GOAL
Output all entries verbatim. Skip pictures.

RECORDS
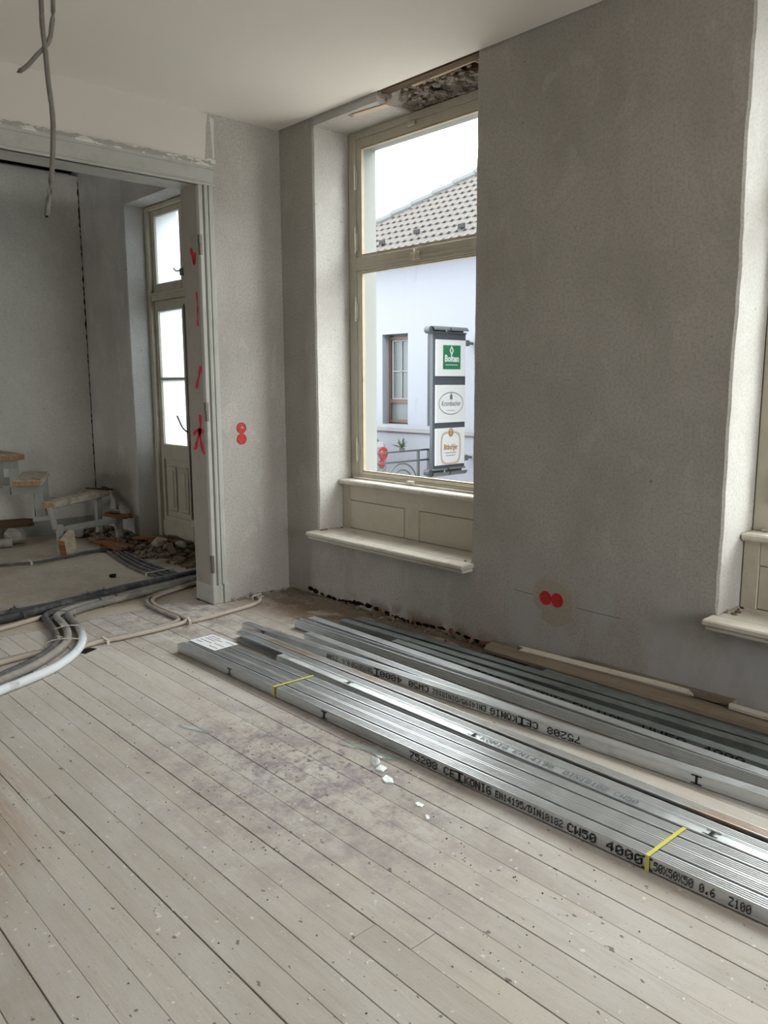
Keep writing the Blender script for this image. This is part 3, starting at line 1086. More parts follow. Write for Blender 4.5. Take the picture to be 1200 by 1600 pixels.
socket((2.2337, 0, 0.367), 'y', 'red socket box under the wall between the windows, left of the pair', False)
socket((2.3045, 0, 0.368), 'y', 'red socket box between the windows, right of the pair', False)
socket((0.0, -0.36, 1.157), 'x', 'upper red socket box beside the doorway casing, splashed with plaster', True)
socket((0.0, -0.36, 1.083), 'x', 'lower red socket box beside the doorway casing', False)
bm = bmesh.new()
pts = [(2.155, .35), (2.165, .43), (2.20, .462), (2.27, .468), (2.33, .455), (2.385, .42), (2.405, .37), (2.395, .31), (2.43, .265), (2.38, .27), (2.33, .235), (2.28, .225), (2.21, .255), (2.215, .30), (2.17, .31)]
vs = [bm.verts.new((x, -0.0022, z)) for x, z in pts]
bm.faces.new(vs)
ex = bmesh.ops.extrude_face_region(bm, geom=bm.faces[:])
for v in [q for q in ex['geom'] if isinstance(q, bmesh.types.BMVert)]:
    v.co.y = 0.001
bmesh.ops.recalc_face_normals(bm, faces=bm.faces)
tag(link('filler_patch', bm, 'patch', wf), 'beige filler patch round the red boxes')
for x0_, x1_, z0_, z1_ in ((2.03, 2.16, .372, .368), (2.42, 2.66, .352, .350)):
    bm = bmesh.new()
    bm.faces.new([bm.verts.new(p) for p in ((x0_, -.0008, z0_ - .0012), (x1_, -.0008, z1_ - .0012), (x1_, -.0008, z1_ + .0012), (x0_, -.0008, z0_ + .0012))])
    link('pencil_line', bm, 'tie', wf)

# ------------------------------------------------------------------ metal studs
def csection(w=0.050, h=0.0488, lip=0.006):
    """C shape in (u, v): web at u=0, ribbed flanges at v=0 and v=h, lips at u=w"""
    def flange(v, s):
        p = [(0.0025, v)]
        for k in range(4):
            u = 0.010 + k * 0.0095
            p += [(u - 0.0036, v), (u, v + s * 0.0022), (u + 0.0036, v)]
        p += [(w - 0.0015, v)]
        return p
    bot = flange(0.0, 1)
    top = flange(h, -1)
    pts = [(w, lip), (w, 0.0015)] + bot[::-1] + [(0, 0.0025), (0, 0.0065), (0.0014, 0.0080), (0.0014, h * 0.5), (0.0014, h - 0.0080), (0, h - 0.0065), (0, h - 0.0025)] + top + [(w, h - 0.0015), (w, h - lip)]
    return pts


SEC = csection()
ORI = {  # maps (u, v) to (across, up); across is to the left of the running direction
    'web_front': lambda u, v: (u, v),
    'web_back': lambda u, v: (0.050 - u, v),
    'web_up': lambda u, v: (v, 0.050 - u),
    'web_down': lambda u, v: (v, u),
}


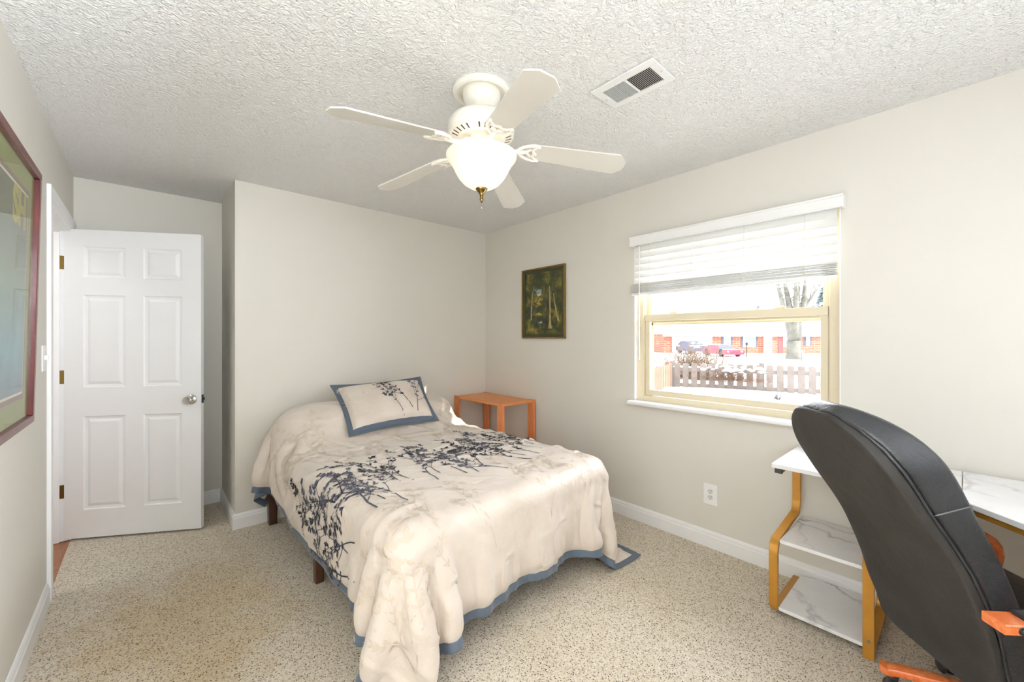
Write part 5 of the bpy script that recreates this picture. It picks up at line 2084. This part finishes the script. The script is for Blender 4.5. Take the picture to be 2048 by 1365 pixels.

SOLVED PROBLEM
Keep writing the Blender script for this image. This is part 3, starting at line 1086. More parts follow. Write for Blender 4.5. Take the picture to be 1200 by 1600 pixels.
socket((2.2337, 0, 0.367), 'y', 'red socket box under the wall between the windows, left of the pair', False)
socket((2.3045, 0, 0.368), 'y', 'red socket box between the windows, right of the pair', False)
socket((0.0, -0.36, 1.157), 'x', 'upper red socket box beside the doorway casing, splashed with plaster', True)
socket((0.0, -0.36, 1.083), 'x', 'lower red socket box beside the doorway casing', False)
bm = bmesh.new()
pts = [(2.155, .35), (2.165, .43), (2.20, .462), (2.27, .468), (2.33, .455), (2.385, .42), (2.405, .37), (2.395, .31), (2.43, .265), (2.38, .27), (2.33, .235), (2.28, .225), (2.21, .255), (2.215, .30), (2.17, .31)]
vs = [bm.verts.new((x, -0.0022, z)) for x, z in pts]
bm.faces.new(vs)
ex = bmesh.ops.extrude_face_region(bm, geom=bm.faces[:])
for v in [q for q in ex['geom'] if isinstance(q, bmesh.types.BMVert)]:
    v.co.y = 0.001
bmesh.ops.recalc_face_normals(bm, faces=bm.faces)
tag(link('filler_patch', bm, 'patch', wf), 'beige filler patch round the red boxes')
for x0_, x1_, z0_, z1_ in ((2.03, 2.16, .372, .368), (2.42, 2.66, .352, .350)):
    bm = bmesh.new()
    bm.faces.new([bm.verts.new(p) for p in ((x0_, -.0008, z0_ - .0012), (x1_, -.0008, z1_ - .0012), (x1_, -.0008, z1_ + .0012), (x0_, -.0008, z0_ + .0012))])
    link('pencil_line', bm, 'tie', wf)

# ------------------------------------------------------------------ metal studs
def csection(w=0.050, h=0.0488, lip=0.006):
    """C shape in (u, v): web at u=0, ribbed flanges at v=0 and v=h, lips at u=w"""
    def flange(v, s):
        p = [(0.0025, v)]
        for k in range(4):
            u = 0.010 + k * 0.0095
            p += [(u - 0.0036, v), (u, v + s * 0.0022), (u + 0.0036, v)]
        p += [(w - 0.0015, v)]
        return p
    bot = flange(0.0, 1)
    top = flange(h, -1)
    pts = [(w, lip), (w, 0.0015)] + bot[::-1] + [(0, 0.0025), (0, 0.0065), (0.0014, 0.0080), (0.0014, h * 0.5), (0.0014, h - 0.0080), (0, h - 0.0065), (0, h - 0.0025)] + top + [(w, h - 0.0015), (w, h - lip)]
    return pts


SEC = csection()
ORI = {  # maps (u, v) to (across, up); across is to the left of the running direction
    'web_front': lambda u, v: (u, v),
    'web_back': lambda u, v: (0.050 - u, v),
    'web_up': lambda u, v: (v, 0.050 - u),
    'web_down': lambda u, v: (v, u),
}


Write part 5 of the bpy script that recreates this picture. It picks up at line 2084. This part finishes the script. The script is for Blender 4.5. Take the picture to be 2048 by 1365 pixels.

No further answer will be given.